Sunday, February 16, 2014

Like Grandma Used To Make

A common theme in our day, especially among conservatives, is how we should get back to the way our grandparents did things.  The cliche is pulled out for education, for neighborhoods, for just about anything, really.  One can almost hear the sighing.  If only...

It is nearly always completely wrongheaded, by the way. 

I have heard it a lot over the years about food.  Those wonderful, healthy, natural foods that our grandparents used to eat were much better for us than all those unexplained chemicals we eat today.  Sure, they were higher in fat, but they worked much harder, burning more calories, so that was an offset. Good, wholesome, real food.

Like lard, for example.  Let's have more lard.  And organ meats.  We need more liver, tongue, and tripe in our diets.  Blood sausage.  Don't forget the coagulated cream before refrigeration was much good.  Cweam Dwied Beef was my mother's favorite as a little girl, and you can still get those salt strips which reportedly have a bovine provenance at the supermarket.  Maybe I should have that on toast again soon. Soup stock made from the even more unattractive parts of animals - fishheads, pig's feet.  Even the better cuts of meat were often heavily smoked and salted. Let's rekindle our desire for five or six versions of herring at a shot - that is the center of the romantic and elegant sounding Swedish Smörgåsbord. (Though jellied veal was also big.)

I read in the History of Bedford a sermon at the Presbyterian church by an old Scot-Irish minister who was invited back for some anniversary in the late 1800's.  He deplored how far the youth of his era had fallen in industriousness, piety, and learning.  He attributed it to the bread.  If only the mothers would make that black bread that he had grown up on as a lad, he was sure things would start to come around again. What the Swedish pastors might have recommended we eat worries me even more.

Don't forget the beer and the cheap hooch that was given even to many children.  At lunchrooms outside the mills here in Manchester before Prohibition you could get a millworker's lunch - nine beers and a hot dog - once you were old enough to have a mill job.  The beers were only six or eight ounces and only about 4% alcohol, but still - that's a fair bit of ETOH for midday.

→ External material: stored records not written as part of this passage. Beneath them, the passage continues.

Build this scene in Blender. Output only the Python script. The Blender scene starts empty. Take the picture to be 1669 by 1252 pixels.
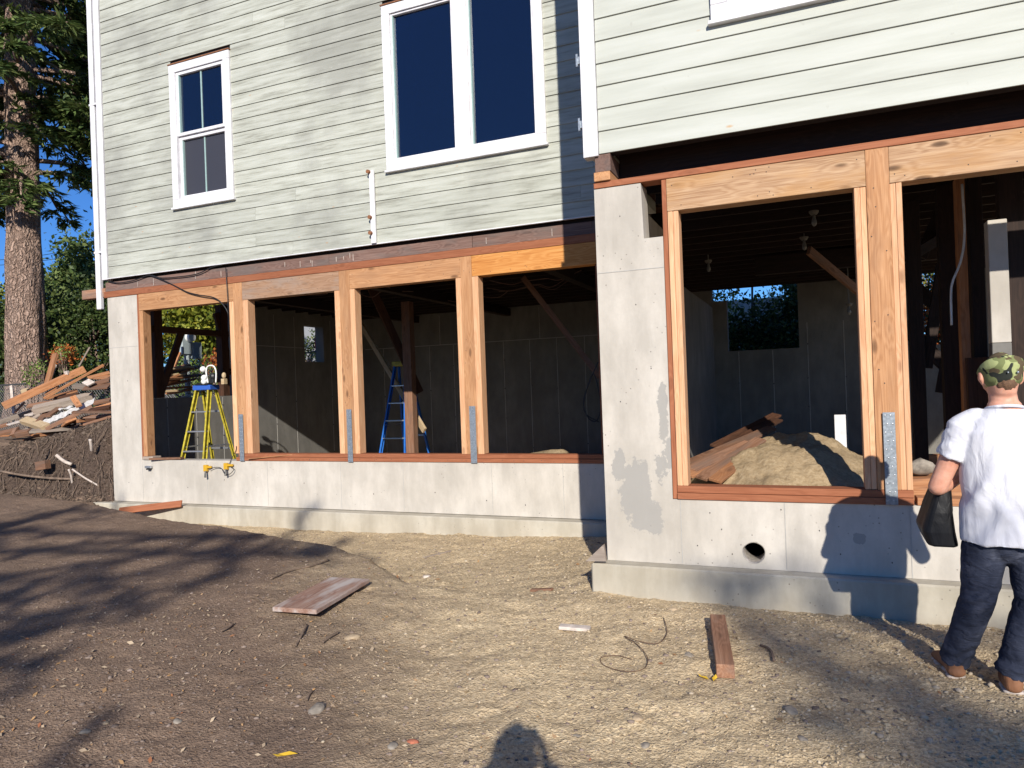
import bpy, math, random
import numpy as np
from mathutils import Vector, Matrix
random.seed(7); rng = np.random.default_rng(7)
scn = bpy.context.scene
COL = scn.collection
R_ = math.radians

# ------------------------------------------------------------------ camera
ROLL, PITCH, YAW = R_(2.1), R_(0.2), R_(22.5)
FPX, W0, H0 = 1157.0, 1669.0, 1252.0
CAM = Vector((0, 0, 1.6))
F = Vector((-math.sin(YAW)*math.cos(PITCH), math.cos(YAW)*math.cos(PITCH), math.sin(PITCH)))
_R = Vector((math.cos(YAW), math.sin(YAW), 0)); _U = _R.cross(F)
RT = _R*math.cos(ROLL) - _U*math.sin(ROLL); UP = RT.cross(F)
cd = bpy.data.cameras.new('camera'); cam = bpy.data.objects.new('camera', cd); COL.objects.link(cam)
cd.sensor_width = 36; cd.lens = FPX/W0*36; cd.clip_start = 0.02; cd.clip_end = 2000
m = Matrix((RT, UP, -F)).transposed().to_4x4(); m.translation = CAM
cam.matrix_world = m
scn.camera = cam

# ------------------------------------------------------------------ light
TOSUN = Vector((0.3396, -0.8337, 0.4354)).normalized()
w = bpy.data.worlds.new('World'); scn.world = w; w.use_nodes = True
nt = w.node_tree; sk = nt.nodes.new('ShaderNodeTexSky'); sk.sky_type = 'NISHITA'; sk.sun_disc = False
sk.sun_elevation = math.asin(TOSUN.z); sk.sun_rotation = math.atan2(TOSUN.x, TOSUN.y)
sk.altitude = 1200; sk.air_density = 1.0; sk.dust_density = 0.0; sk.ozone_density = 6.0
tn_ = nt.nodes.new('ShaderNodeMix'); tn_.data_type = 'RGBA'; tn_.blend_type = 'MULTIPLY'; tn_.inputs[0].default_value = 1.0; tn_.inputs[7].default_value = (.50, .80, 1.12, 1)   # clear deep blue autumn sky
nt.links.new(sk.outputs[0], tn_.inputs[6]); nt.links.new(tn_.outputs[2], nt.nodes['Background'].inputs[0])
nt.nodes['Background'].inputs[1].default_value = 0.088
sl = bpy.data.lights.new('sun', 'SUN'); sl.energy = 4.8; sl.angle = R_(0.55); sl.color = (1.0, 0.94, 0.835)
so = bpy.data.objects.new('sun', sl); COL.objects.link(so)
so.rotation_euler = TOSUN.to_track_quat('Z', 'Y').to_euler(); so.location = TOSUN*30
scn.view_settings.view_transform = 'Standard'; scn.view_settings.look = 'None'
scn.view_settings.exposure = 0.42; scn.view_settings.gamma = 1.0; scn.view_settings.use_curve_mapping = False
scn.render.resolution_x = 1024; scn.render.resolution_y = 768

# pixel of the photograph -> a point on the plane y=Y, x=X or z=Z of the place
def ray(px, py): return F + RT*((px-W0/2)/FPX) - UP*((py-H0/2)/FPX)
def at(px, py, Y): r = ray(px, py); return CAM + r*(Y/r.y)
def atx(px, py, X): r = ray(px, py); return CAM + r*(X/r.x)
def atz(px, py, Z): r = ray(px, py); return CAM + r*((Z-1.6)/r.z)
YB, YA = 5.468, 7.76

# ------------------------------------------------------------------ object helpers
WM = {}
def link(name, data, parent=None, M=None):
    o = bpy.data.objects.new(name, data); COL.objects.link(o)
    M = M if M is not None else (WM[parent.name] if parent else Matrix.Identity(4))
    if parent is not None:
        o.parent = parent; o.matrix_basis = WM[parent.name].inverted() @ M
    else: o.matrix_basis = M
    WM[o.name] = M.copy()
    return o
def empty(name, loc=(0, 0, 0), label=None, cat=None, group=None, rz=0, parent=None):
    o = link(name, None, parent, Matrix.Translation(Vector(loc)) @ Matrix.Rotation(rz, 4, 'Z'))
    o.empty_display_size = .1
    return tag(o, label, cat, group)
def tag(o, label=None, cat=None, group=None, kind=None):
    if label: o['label'] = label
    if cat: o['category'] = cat
    if group: o['group'] = group
    if kind: o['kind'] = kind
    return o
def mesh(name, V, Fc, mat, smooth=False):
    me = bpy.data.meshes.new(name)
    V = np.asarray(V, dtype=np.float64)
    me.from_pydata([tuple(v) for v in V], [], [tuple(int(i) for i in f) for f in Fc])
    if mat: me.materials.append(mat)
    if smooth: me.polygons.foreach_set('use_smooth', np.ones(len(me.polygons), bool))
    me.update(); return me
def bigmesh(name, V, Fc, mat, smooth=False):       # numpy arrays, all faces same size
    me = bpy.data.meshes.new(name); V = np.asarray(V, np.float32); Fc = np.asarray(Fc, np.int32)
    n, k = Fc.shape
    me.vertices.add(len(V)); me.vertices.foreach_set('co', V.ravel())
    me.loops.add(n*k); me.loops.foreach_set('vertex_index', Fc.ravel())
    me.polygons.add(n); me.polygons.foreach_set('loop_start', np.arange(n, dtype=np.int32)*k)
    me.polygons.foreach_set('loop_total', np.full(n, k, np.int32))
    if smooth: me.polygons.foreach_set('use_smooth', np.ones(n, bool))
    if mat: me.materials.append(mat)
    me.update(calc_edges=True); me.validate(); return me
class MB:
    "collects shapes for ONE mesh"
    def __init__(s): s.V = []; s.F = []
    def add(s, V, Fc, M=None):
        b = len(s.V)
        for v in V: s.V.append(tuple(M @ Vector(v)) if M is not None else tuple(v))
        for f in Fc: s.F.append(tuple(i+b for i in f))
        return s
    def box(s, a, b, c=0.0, M=None):
        V, Fc = boxgeo(a, b, c); return s.add(V, Fc, M)
    def bar(s, p0, p1, wd, th, up=(0, 0, 1), c=0.0):
        L, M = barM(p0, p1, up); V, Fc = boxgeo((0, -wd/2, -th/2), (L, wd/2, th/2), c); return s.add(V, Fc, M)
    def tube(s, pts, r, n=6, cap=True):
        V, Fc = tubegeo(pts, r, n, cap); return s.add(V, Fc)
    def ball(s, c, r, n=8, m=6):
        r = (r, r, r) if not hasattr(r, '__len__') else r; V = []; Fc = []
        for i in range(m+1):
            t = math.pi*i/m
            for j in range(n): p = 2*math.pi*j/n; V.append((c[0]+r[0]*math.sin(t)*math.cos(p), c[1]+r[1]*math.sin(t)*math.sin(p), c[2]+r[2]*math.cos(t)))
        for i in range(m):
            for j in range(n): Fc.append((i*n+j, (i+1)*n+j, (i+1)*n+(j+1) % n, i*n+(j+1) % n))
        return s.add(V, Fc)
    def build(s, name, mat, parent=None, M=None, smooth=False):
        M = M if M is not None else Matrix.Identity(4)
        return link(name, mesh(name, s.V, s.F, mat, smooth), parent, M)
def boxgeo(a, b, c=0.0):
    x0, y0, z0 = a; x1, y1, z1 = b
    if c <= 0:
        V = [(x0,y0,z0),(x1,y0,z0),(x1,y1,z0),(x0,y1,z0),(x0,y0,z1),(x1,y0,z1),(x1,y1,z1),(x0,y1,z1)]
        return V, [(3,2,1,0),(4,5,6,7),(0,1,5,4),(1,2,6,5),(2,3,7,6),(3,0,4,7)]
    V = []; idx = {}
    lo = (x0,y0,z0); hi = (x1,y1,z1)
    for sx in (0,1):
        for sy in (0,1):
            for sz in (0,1):
                for ax in range(3):
                    p = [0,0,0]
                    for k, s_ in enumerate((sx,sy,sz)):
                        base = hi[k] if s_ else lo[k]
                        p[k] = base if k == ax else base + (-c if s_ else c)
                    idx[(sx,sy,sz,ax)] = len(V); V.append(tuple(p))
    Fc = []
    for ax in range(3):
        for s_ in (0,1):
            o = [k for k in range(3) if k != ax]
            q = []
            for (u, v) in ((0,0),(1,0),(1,1),(0,1)):
                t = [0,0,0]; t[ax] = s_; t[o[0]] = u; t[o[1]] = v; q.append(idx[(*t, ax)])
            flip = (s_ == 0) != (ax == 1)
            Fc.append(tuple(q[::-1] if flip else q))
    for ax in range(3):
        o = [k for k in range(3) if k != ax]
        for u in (0,1):
            for v in (0,1):
                t0 = [0,0,0]; t0[o[0]] = u; t0[o[1]] = v; t1 = list(t0); t1[ax] = 1
                q = (idx[(*t0,o[0])], idx[(*t1,o[0])], idx[(*t1,o[1])], idx[(*t0,o[1])])
                Fc.append(q)
    for sx in (0,1):
        for sy in (0,1):
            for sz in (0,1): Fc.append(tuple(idx[(sx,sy,sz,a_)] for a_ in range(3)))
    # consistent outward normals
    cen = Vector(((x0+x1)/2,(y0+y1)/2,(z0+z1)/2)); out = []
    for f in Fc:
        p = [Vector(V[i]) for i in f]; n = (p[1]-p[0]).cross(p[2]-p[0]); mid = sum(p, Vector())/len(p)
        out.append(f if n.dot(mid-cen) > 0 else f[::-1])
    return V, out
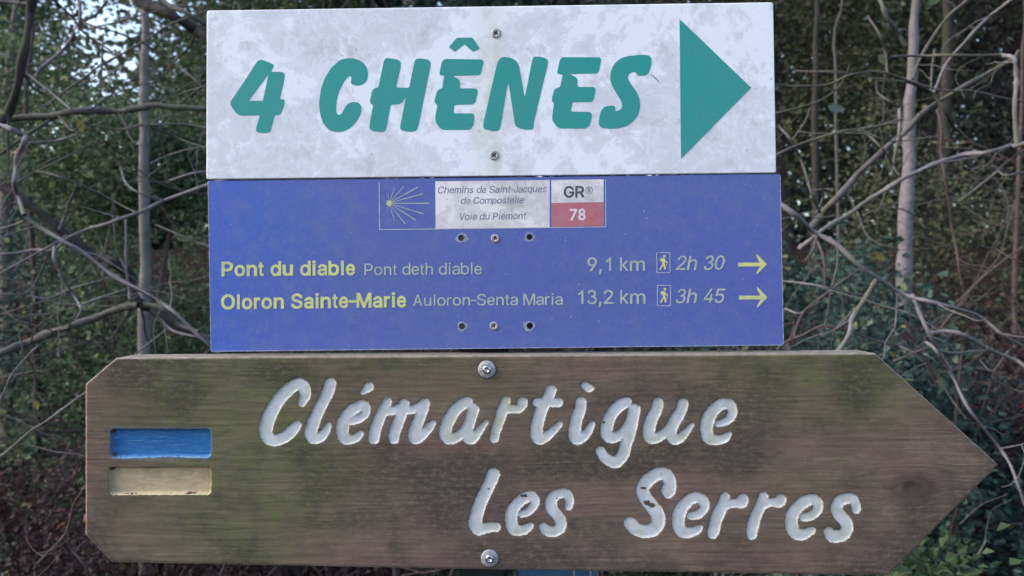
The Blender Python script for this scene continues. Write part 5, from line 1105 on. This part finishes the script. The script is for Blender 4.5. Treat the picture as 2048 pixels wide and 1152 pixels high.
SP = [(-2.1, 2.0, 1.3, 'behind the lower left branches'), (-1.3, 2.6, 1.6, 'between the left trunk and the level limb'), (-2.5, 2.7, 1.9, 'at the far left edge'), (-1.6, 3.0, 2.0, 'behind the green shrub at the left'),
 (1.05, 2.1, 1.4, 'just right of the blue sign'), (1.45, 2.7, 1.9, 'behind the pale right trunk'), (1.95, 2.2, 1.6, 'near the right edge of the picture'), (2.5, 3.0, 2.1, 'at the far right edge'), (.4, 2.0, 1.0, 'behind the wooden arrow, right of the post'), (-.3, 2.2, .9, 'behind the wooden arrow, left of the post')]
for q, (x, y, h, wh) in enumerate(SP): sapling(x, y, h, 500+q, TB if q % 2 else BG, 'thin bare twiggy sapling '+wh, 'bare saplings in the undergrowth')

# ------------------------------------------------------------------ ground cover, fallen leaves, far wood
r = np.random.default_rng(600)
X = r.uniform(-5.5, 5.5, 26000); Y = r.uniform(.3, 7.5, 26000); Zg = ground_z(X, Y)+r.random(26000)*.03
link('fallen_leaves', leaf_mesh('fallen_leaves', np.column_stack([X, Y, Zg]), .055, 1.6, 601), M['leaf_dry'], kind='stuff', label='brown and reddish dead leaves covering the woodland floor')
n = 30000; X = r.uniform(-5, 5, n); Y = r.uniform(1.0, 7.5, n); kp = vnoise(X*1.3+20, Y*1.3+20, 61, 3) > .56; X, Y = X[kp], Y[kp]
Zg = ground_z(X, Y)+r.random(len(X))**1.5*.35
link('ground_ivy', leaf_mesh('ground_ivy', np.column_stack([X, Y, Zg]), .040, 1.0, 602, True), M['leaf_ivy'], kind='stuff', label='ivy and low green plants spreading over the woodland floor')
n = 150000; X = r.uniform(-19, 19, n); Y = r.uniform(13.5, 20, n); H = r.uniform(0, 1, n)
topz = 9.5+2.5*(vnoise(X*.25+30, Y*.1+3, 62, 3)-.5)*2 - 5.4*np.exp(-((X+9.0)/2.0)**4) - 2.4*np.exp(-((X-12.6)/1.2)**2)
Zf = 1.5+H*(topz-1.5)
den = .50+.9*vnoise(X*.9+40, Zf*.9+40, 63, 4)-.35*np.clip((Zf-6)/4, 0, 1)
kp = r.random(n) < np.clip(den, .15, 1)
link('distant_wood', leaf_mesh('distant_wood', np.column_stack([X, Y, Zf])[kp], .20, .4, 603), M['leaf_far'], kind='stuff', label='far-off dark wood closing the view behind the trees')
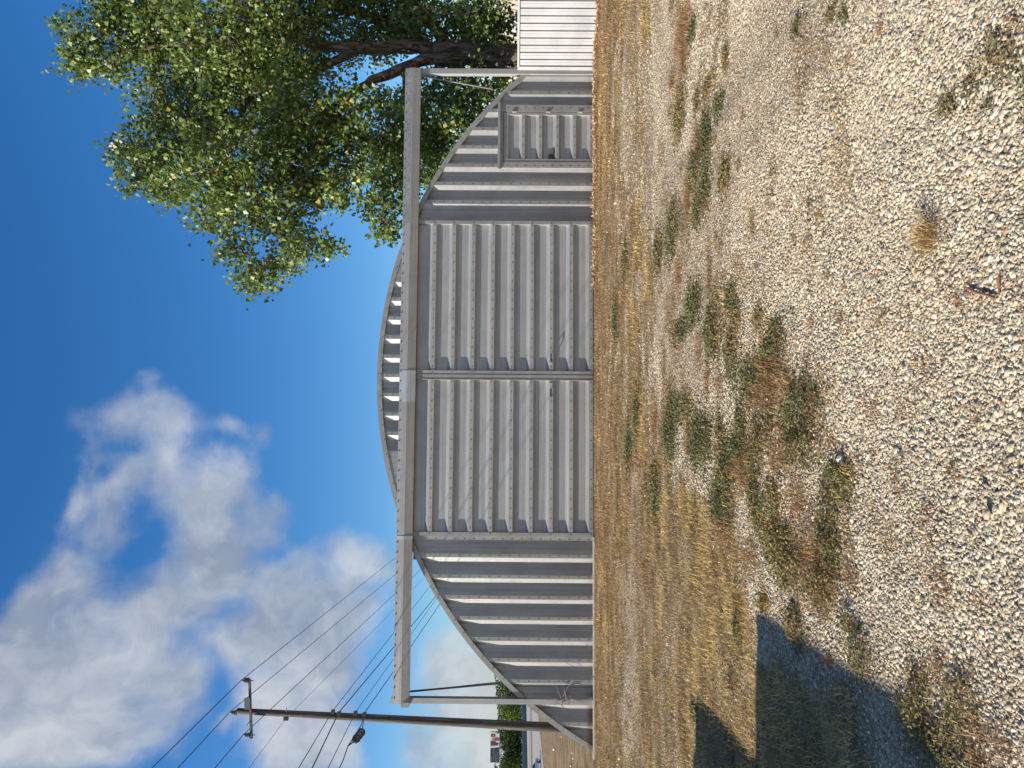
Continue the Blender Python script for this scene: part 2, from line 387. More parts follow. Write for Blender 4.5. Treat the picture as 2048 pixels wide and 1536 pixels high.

Just for the record, one grandfather was an accountant, another the egg man. Neither of those were particularly aerobic, calorie-burning activities, though they worked a lot of hours.

6 comments:

james said...

"Cream Dried Beef"

Is that related to
"a blend of ground meats and tasty gravies appetizingly poured over a shingle?"

FWIW, my grandmother was a very good and efficient cook (worked at it professionally for years), making plenty of things from scratch and preserving others (I never did care for head cheese, though), and my mother also is a good cook. But with the variety and quality of ingredients easily available I eat better now than ever before, and not just because my wife cooks well. She does, but there are more fresh vegetables than before for her to use, a wider variety of meats, and spices that I only used to hear about. Turnips and almonds I once rarely saw; now they're my work snacks.

Donna B. said...

I'm tickled pink that I don't have to do things the way my grandmother did.

Anonymous said...

I'm trying to think of anything bad about lard. Nope. Can't do it. I say more lard. More bacon grease.

Who Struck John said...

I agree with Class Factorum. When it comes to baking, use lard. Leave the shortening for the also-rans.

Retriever said...

My mother was the world's worst cook. My grandmother was a fantastic cook. Taught me to grow vegetables, and (when that not possible) to buy locally, eat seasonally, buy organic produce, eat humanely raised animal meat, milk and eggs because she said God made us stewards, not torturers of animals. She was a stingy Yankee who may have bought SOME pricy food but never wasted any. Taught me how to make delicious soups and stews and use up leftovers in interesting ways. She loved guests as it gave her an excuse to splurge on treats and cook all day preparing. I'm just like her. She spent part of her youth in Europe so always enjoyed cooking w spices and new ingredients.

She was socially traditional but quite determined to support the local farmers around her, and militantly against factory farming. She also knitted dozens and dozens of mittens a year for her church fair every year for local poor kids (of whom, sadly, there were all too many in desperate need of them). She felt that giving your time and effort was more loving than the two bucks apiece she cd have given instead for the mittens.

She basically served us a Mediterranean diet w periodic nods to the meat and potatoes tastes of the men. She made bread, minimized sugar, and bought no processed foods that I can remember. At her funeral the priest read Proverbs 31 and nobody snickered. It described her to a T. And to the extent that I ever follow her example (I'm lazy and wrathful and not half the woman she was) my family are happier. Corny, but she is my role model. absolutely. jerks like me need saintly grandmothers to inspire us...

Redneck said...

The old diet was better than how MOST people eat today. If you eat better than most people (it isn't hard), great.